» **Data section**:
-- BEGIN --

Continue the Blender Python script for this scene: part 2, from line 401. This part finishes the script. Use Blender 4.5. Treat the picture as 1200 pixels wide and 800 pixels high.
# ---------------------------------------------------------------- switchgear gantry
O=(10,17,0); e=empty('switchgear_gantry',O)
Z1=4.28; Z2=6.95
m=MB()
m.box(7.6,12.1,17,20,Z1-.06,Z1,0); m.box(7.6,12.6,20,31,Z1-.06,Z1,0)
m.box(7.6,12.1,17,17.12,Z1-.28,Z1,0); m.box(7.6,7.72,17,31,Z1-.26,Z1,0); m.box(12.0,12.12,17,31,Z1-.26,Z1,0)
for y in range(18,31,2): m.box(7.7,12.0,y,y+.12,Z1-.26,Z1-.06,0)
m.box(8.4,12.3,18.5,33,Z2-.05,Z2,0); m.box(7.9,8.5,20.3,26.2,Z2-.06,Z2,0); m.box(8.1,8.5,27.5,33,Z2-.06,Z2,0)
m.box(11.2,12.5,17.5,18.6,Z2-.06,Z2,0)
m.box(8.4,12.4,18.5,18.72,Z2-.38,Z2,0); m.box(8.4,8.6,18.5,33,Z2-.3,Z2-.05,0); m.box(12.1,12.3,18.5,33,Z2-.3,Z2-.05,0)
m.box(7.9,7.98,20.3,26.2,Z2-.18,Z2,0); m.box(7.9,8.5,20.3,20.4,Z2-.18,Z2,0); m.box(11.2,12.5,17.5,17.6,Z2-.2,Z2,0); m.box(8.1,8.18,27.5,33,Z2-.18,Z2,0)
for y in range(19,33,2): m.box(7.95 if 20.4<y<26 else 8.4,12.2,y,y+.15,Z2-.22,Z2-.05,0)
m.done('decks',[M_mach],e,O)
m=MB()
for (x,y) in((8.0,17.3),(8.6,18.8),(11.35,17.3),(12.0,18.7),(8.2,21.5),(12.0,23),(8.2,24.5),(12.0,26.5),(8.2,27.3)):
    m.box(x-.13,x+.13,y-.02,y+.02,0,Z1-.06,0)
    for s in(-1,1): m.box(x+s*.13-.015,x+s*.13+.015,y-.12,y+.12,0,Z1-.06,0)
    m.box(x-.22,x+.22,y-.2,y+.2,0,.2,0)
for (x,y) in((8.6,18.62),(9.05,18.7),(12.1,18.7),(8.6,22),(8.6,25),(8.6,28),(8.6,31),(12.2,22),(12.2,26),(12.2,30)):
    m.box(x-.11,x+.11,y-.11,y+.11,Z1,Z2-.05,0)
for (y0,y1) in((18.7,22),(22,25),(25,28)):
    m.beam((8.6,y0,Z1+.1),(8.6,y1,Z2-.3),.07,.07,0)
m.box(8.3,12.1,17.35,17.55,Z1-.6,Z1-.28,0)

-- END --

» **What the task asks**:
Give back all the data exactly as written.

» **Solved problem**:
Continue the Blender Python script for this scene: part 2, from line 401. This part finishes the script. Use Blender 4.5. Treat the picture as 1200 pixels wide and 800 pixels high.
# ---------------------------------------------------------------- switchgear gantry
O=(10,17,0); e=empty('switchgear_gantry',O)
Z1=4.28; Z2=6.95
m=MB()
m.box(7.6,12.1,17,20,Z1-.06,Z1,0); m.box(7.6,12.6,20,31,Z1-.06,Z1,0)
m.box(7.6,12.1,17,17.12,Z1-.28,Z1,0); m.box(7.6,7.72,17,31,Z1-.26,Z1,0); m.box(12.0,12.12,17,31,Z1-.26,Z1,0)
for y in range(18,31,2): m.box(7.7,12.0,y,y+.12,Z1-.26,Z1-.06,0)
m.box(8.4,12.3,18.5,33,Z2-.05,Z2,0); m.box(7.9,8.5,20.3,26.2,Z2-.06,Z2,0); m.box(8.1,8.5,27.5,33,Z2-.06,Z2,0)
m.box(11.2,12.5,17.5,18.6,Z2-.06,Z2,0)
m.box(8.4,12.4,18.5,18.72,Z2-.38,Z2,0); m.box(8.4,8.6,18.5,33,Z2-.3,Z2-.05,0); m.box(12.1,12.3,18.5,33,Z2-.3,Z2-.05,0)
m.box(7.9,7.98,20.3,26.2,Z2-.18,Z2,0); m.box(7.9,8.5,20.3,20.4,Z2-.18,Z2,0); m.box(11.2,12.5,17.5,17.6,Z2-.2,Z2,0); m.box(8.1,8.18,27.5,33,Z2-.18,Z2,0)
for y in range(19,33,2): m.box(7.95 if 20.4<y<26 else 8.4,12.2,y,y+.15,Z2-.22,Z2-.05,0)
m.done('decks',[M_mach],e,O)
m=MB()
for (x,y) in((8.0,17.3),(8.6,18.8),(11.35,17.3),(12.0,18.7),(8.2,21.5),(12.0,23),(8.2,24.5),(12.0,26.5),(8.2,27.3)):
    m.box(x-.13,x+.13,y-.02,y+.02,0,Z1-.06,0)
    for s in(-1,1): m.box(x+s*.13-.015,x+s*.13+.015,y-.12,y+.12,0,Z1-.06,0)
    m.box(x-.22,x+.22,y-.2,y+.2,0,.2,0)
for (x,y) in((8.6,18.62),(9.05,18.7),(12.1,18.7),(8.6,22),(8.6,25),(8.6,28),(8.6,31),(12.2,22),(12.2,26),(12.2,30)):
    m.box(x-.11,x+.11,y-.11,y+.11,Z1,Z2-.05,0)
for (y0,y1) in((18.7,22),(22,25),(25,28)):
    m.beam((8.6,y0,Z1+.1),(8.6,y1,Z2-.3),.07,.07,0)
m.box(8.3,12.1,17.35,17.55,Z1-.6,Z1-.28,0)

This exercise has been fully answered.